In acknowledging the possibility for the avant-garde to subvert the traditional methods they observe, Mulvey and Hill seem to hint at the particular techniques of Jeanne Dielman. “The first blow against the monolithic accumulation of traditional film conventions (already undertaken by radical filmmakers) is to free the look of the camera into its materiality in time and space and the look of the audience into dialectics, passionate detachment.” This could be interpreted as Akerman’s formal thesis, and by giving her camera the autonomy to simply record the action over extended stretches of time, she removes the possibility of manipulating the content of the narrative. Her “invention of new forms” works to “undermine habitual versions of dramatic reality and thus communicate new, and more fundamental, underlying realities.” The minutiae of quotidian life, glimpsed in its totality, from the painstaking preparation of meals to the folding of clean bed sheets, comprise a world not often seen in the cinema, and especially not in mainstream work.
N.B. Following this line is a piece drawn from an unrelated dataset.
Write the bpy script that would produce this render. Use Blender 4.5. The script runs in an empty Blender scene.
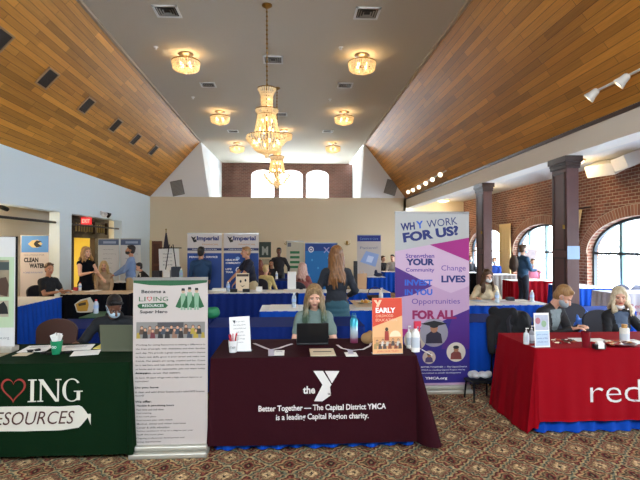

By boiling her narrative down to the singular focus of one woman’s routinized existence, Chantal Akerman extinguished all matters of cinematic convention from Jeanne Dielman. She suppressed the traditional standard for greater narrative trajectory as identified by John Hill in “Narrative and Realism” and reversed the standardized processes of audience perception highlighted by Laura Mulvey in “Visual Pleasure and Narrative Cinema”. Jeanne Dielman possesses its own kind of narrative ambiguity that extends past its conclusion rather than prematurely leveling out, and it doubles as an acknowledgment of the potential for an active female within a film’s power dynamic. The result is a revolutionary exercise that convincingly puts into question the conventional, popular ways in which films are produced and consumed.